→ Stored data:
* * * *

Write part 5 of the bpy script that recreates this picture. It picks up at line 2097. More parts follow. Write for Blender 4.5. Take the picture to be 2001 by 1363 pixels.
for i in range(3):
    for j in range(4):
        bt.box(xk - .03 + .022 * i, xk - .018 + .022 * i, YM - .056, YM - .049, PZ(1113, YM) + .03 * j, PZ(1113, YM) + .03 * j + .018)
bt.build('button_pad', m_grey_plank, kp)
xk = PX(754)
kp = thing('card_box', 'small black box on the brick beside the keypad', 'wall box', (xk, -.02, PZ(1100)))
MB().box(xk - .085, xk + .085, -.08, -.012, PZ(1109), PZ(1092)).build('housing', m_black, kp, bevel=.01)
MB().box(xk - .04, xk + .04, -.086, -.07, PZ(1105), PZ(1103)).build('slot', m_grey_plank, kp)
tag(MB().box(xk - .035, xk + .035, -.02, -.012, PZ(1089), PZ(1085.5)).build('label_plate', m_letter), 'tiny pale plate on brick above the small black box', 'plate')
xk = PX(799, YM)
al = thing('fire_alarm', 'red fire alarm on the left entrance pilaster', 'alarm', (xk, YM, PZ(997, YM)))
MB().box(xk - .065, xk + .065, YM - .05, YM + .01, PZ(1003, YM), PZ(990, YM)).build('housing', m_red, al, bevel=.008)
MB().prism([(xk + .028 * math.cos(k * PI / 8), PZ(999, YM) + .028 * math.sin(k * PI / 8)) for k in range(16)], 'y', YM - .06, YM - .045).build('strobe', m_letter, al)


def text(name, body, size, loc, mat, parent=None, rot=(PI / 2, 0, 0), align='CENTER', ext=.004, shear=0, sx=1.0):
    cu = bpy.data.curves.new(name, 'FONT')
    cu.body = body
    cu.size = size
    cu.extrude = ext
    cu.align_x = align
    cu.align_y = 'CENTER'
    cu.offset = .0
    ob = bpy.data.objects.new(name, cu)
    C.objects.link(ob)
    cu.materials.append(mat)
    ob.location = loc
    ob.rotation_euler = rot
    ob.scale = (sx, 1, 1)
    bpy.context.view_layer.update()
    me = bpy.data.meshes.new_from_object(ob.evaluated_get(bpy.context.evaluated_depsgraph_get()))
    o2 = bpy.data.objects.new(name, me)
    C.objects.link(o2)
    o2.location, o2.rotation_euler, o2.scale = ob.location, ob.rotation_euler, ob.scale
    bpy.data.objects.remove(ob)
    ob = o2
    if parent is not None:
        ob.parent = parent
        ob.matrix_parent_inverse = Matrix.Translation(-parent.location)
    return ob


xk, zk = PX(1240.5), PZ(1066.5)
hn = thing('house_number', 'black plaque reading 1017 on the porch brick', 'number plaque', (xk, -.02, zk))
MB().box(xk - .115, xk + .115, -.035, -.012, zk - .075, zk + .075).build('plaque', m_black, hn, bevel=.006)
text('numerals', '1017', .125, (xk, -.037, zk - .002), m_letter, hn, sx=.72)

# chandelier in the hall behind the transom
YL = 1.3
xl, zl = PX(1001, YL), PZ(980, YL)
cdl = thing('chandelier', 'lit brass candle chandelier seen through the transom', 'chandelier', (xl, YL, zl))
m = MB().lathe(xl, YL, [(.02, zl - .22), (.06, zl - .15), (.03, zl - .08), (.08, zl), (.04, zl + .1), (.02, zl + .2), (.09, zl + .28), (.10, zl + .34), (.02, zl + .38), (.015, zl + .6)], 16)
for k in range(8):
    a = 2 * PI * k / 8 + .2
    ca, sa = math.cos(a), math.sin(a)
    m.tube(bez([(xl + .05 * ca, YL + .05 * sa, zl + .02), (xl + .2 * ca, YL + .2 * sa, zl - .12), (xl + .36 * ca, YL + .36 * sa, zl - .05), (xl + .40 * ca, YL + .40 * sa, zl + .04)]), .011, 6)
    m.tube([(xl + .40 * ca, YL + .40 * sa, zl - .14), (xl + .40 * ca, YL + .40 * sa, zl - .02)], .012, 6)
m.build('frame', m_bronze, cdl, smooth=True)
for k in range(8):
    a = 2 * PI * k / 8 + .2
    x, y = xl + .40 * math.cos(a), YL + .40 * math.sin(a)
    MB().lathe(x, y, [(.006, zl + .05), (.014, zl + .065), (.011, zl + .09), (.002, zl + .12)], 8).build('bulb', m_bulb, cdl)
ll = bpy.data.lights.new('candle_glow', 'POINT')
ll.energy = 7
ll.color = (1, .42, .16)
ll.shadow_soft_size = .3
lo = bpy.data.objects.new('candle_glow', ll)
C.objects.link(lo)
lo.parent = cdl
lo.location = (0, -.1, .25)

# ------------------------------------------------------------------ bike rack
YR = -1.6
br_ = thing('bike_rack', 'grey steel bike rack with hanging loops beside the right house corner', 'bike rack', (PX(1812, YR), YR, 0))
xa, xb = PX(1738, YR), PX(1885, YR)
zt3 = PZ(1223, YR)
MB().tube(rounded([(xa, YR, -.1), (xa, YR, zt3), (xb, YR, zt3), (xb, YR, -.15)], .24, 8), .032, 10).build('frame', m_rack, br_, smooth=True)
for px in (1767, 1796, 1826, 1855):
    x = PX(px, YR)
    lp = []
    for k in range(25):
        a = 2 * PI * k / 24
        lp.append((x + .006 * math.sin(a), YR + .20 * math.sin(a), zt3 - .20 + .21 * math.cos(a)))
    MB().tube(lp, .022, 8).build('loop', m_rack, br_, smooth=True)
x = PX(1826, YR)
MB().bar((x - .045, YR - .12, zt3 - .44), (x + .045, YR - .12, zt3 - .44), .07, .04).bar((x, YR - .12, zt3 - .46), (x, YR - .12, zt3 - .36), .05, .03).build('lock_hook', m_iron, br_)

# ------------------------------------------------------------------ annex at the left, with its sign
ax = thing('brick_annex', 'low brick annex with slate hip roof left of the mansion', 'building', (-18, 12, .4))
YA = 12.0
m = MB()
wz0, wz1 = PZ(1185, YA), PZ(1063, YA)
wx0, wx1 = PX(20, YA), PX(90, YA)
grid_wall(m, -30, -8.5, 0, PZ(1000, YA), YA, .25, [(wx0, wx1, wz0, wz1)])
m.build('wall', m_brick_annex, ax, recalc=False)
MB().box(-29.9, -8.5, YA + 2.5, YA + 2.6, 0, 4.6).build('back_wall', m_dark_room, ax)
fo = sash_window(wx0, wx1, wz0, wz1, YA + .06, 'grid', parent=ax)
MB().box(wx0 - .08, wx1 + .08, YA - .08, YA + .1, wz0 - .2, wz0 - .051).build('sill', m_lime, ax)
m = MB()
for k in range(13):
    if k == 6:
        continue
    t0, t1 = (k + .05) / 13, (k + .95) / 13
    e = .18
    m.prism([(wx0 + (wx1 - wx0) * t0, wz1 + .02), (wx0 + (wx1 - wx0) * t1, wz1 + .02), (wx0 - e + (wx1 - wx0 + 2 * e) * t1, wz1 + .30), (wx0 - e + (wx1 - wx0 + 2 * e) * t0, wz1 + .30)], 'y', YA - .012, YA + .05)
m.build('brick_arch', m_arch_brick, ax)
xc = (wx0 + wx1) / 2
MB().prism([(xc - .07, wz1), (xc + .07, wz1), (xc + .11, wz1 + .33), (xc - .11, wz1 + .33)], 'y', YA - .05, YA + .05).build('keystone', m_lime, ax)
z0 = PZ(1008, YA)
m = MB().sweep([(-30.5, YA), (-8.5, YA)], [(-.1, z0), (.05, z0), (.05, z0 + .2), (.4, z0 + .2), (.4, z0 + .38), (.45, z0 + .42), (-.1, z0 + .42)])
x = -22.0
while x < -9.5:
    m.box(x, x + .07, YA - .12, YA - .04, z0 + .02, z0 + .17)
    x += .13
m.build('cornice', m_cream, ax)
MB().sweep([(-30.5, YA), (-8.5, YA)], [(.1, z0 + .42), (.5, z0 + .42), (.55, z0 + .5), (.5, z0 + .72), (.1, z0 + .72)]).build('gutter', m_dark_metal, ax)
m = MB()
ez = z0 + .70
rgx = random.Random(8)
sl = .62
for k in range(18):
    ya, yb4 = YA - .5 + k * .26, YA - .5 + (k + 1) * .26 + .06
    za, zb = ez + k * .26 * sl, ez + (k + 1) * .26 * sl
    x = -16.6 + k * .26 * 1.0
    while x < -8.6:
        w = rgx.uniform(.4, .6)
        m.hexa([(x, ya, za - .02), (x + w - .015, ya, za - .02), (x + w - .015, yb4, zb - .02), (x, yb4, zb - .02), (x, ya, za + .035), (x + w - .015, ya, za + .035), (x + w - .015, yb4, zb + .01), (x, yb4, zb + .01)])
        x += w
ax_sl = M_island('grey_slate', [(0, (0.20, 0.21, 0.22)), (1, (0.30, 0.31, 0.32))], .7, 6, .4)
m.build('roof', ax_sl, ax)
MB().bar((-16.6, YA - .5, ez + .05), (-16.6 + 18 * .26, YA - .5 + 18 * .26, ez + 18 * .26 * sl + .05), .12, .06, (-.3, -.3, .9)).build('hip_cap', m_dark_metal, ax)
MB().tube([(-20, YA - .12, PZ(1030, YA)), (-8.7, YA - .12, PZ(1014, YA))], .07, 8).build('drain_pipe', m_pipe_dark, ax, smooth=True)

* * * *

→ Instructions for the task:
Extract the lines above, from the first one through the one containing "MB().prism([(xk + .028", and return only those, unchanged.

→ In response:
Write part 5 of the bpy script that recreates this picture. It picks up at line 2097. More parts follow. Write for Blender 4.5. Take the picture to be 2001 by 1363 pixels.
for i in range(3):
    for j in range(4):
        bt.box(xk - .03 + .022 * i, xk - .018 + .022 * i, YM - .056, YM - .049, PZ(1113, YM) + .03 * j, PZ(1113, YM) + .03 * j + .018)
bt.build('button_pad', m_grey_plank, kp)
xk = PX(754)
kp = thing('card_box', 'small black box on the brick beside the keypad', 'wall box', (xk, -.02, PZ(1100)))
MB().box(xk - .085, xk + .085, -.08, -.012, PZ(1109), PZ(1092)).build('housing', m_black, kp, bevel=.01)
MB().box(xk - .04, xk + .04, -.086, -.07, PZ(1105), PZ(1103)).build('slot', m_grey_plank, kp)
tag(MB().box(xk - .035, xk + .035, -.02, -.012, PZ(1089), PZ(1085.5)).build('label_plate', m_letter), 'tiny pale plate on brick above the small black box', 'plate')
xk = PX(799, YM)
al = thing('fire_alarm', 'red fire alarm on the left entrance pilaster', 'alarm', (xk, YM, PZ(997, YM)))
MB().box(xk - .065, xk + .065, YM - .05, YM + .01, PZ(1003, YM), PZ(990, YM)).build('housing', m_red, al, bevel=.008)
MB().prism([(xk + .028 * math.cos(k * PI / 8), PZ(999, YM) + .028 * math.sin(k * PI / 8)) for k in range(16)], 'y', YM - .06, YM - .045).build('strobe', m_letter, al)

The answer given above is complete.